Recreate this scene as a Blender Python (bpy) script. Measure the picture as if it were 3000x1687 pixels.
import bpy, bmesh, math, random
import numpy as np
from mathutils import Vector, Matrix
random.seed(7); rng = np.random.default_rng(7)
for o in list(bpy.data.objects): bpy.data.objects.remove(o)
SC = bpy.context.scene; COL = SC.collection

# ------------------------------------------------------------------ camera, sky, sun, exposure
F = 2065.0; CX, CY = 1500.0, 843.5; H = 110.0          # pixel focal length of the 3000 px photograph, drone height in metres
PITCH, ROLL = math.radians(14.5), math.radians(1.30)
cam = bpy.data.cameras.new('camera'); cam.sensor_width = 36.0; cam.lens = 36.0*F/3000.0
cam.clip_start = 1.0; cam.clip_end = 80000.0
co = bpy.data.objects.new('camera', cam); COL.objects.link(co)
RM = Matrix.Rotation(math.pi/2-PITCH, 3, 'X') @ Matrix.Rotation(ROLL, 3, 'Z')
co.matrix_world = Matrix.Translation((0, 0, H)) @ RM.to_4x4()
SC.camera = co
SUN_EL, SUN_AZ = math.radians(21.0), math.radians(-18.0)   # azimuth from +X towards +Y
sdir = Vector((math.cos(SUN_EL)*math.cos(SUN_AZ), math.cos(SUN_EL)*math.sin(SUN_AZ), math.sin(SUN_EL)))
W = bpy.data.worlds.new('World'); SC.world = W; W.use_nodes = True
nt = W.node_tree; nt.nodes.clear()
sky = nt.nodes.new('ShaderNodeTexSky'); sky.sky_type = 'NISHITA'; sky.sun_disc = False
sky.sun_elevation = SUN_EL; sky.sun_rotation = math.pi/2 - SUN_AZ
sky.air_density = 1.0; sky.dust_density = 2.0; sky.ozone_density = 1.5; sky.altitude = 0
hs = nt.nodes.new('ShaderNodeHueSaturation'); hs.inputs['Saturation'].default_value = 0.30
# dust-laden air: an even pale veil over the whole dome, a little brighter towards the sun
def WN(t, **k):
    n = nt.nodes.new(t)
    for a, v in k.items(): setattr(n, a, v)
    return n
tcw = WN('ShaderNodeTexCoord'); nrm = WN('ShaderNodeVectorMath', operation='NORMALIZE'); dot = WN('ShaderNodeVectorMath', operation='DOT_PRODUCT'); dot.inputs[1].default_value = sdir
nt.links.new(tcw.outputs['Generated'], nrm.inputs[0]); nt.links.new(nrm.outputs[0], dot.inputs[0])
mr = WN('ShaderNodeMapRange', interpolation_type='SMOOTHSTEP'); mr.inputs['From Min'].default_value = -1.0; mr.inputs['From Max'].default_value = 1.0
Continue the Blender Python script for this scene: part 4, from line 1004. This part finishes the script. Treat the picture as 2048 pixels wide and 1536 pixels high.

# # # # # # #

#### Request:
Only the lines from the first line of the records through the line containing "SC = bpy.context.scene; COL = SC.collection" should be repeated, exactly as they appear.

#### Result below:
Recreate this scene as a Blender Python (bpy) script. Measure the picture as if it were 3000x1687 pixels.
import bpy, bmesh, math, random
import numpy as np
from mathutils import Vector, Matrix
random.seed(7); rng = np.random.default_rng(7)
for o in list(bpy.data.objects): bpy.data.objects.remove(o)
SC = bpy.context.scene; COL = SC.collection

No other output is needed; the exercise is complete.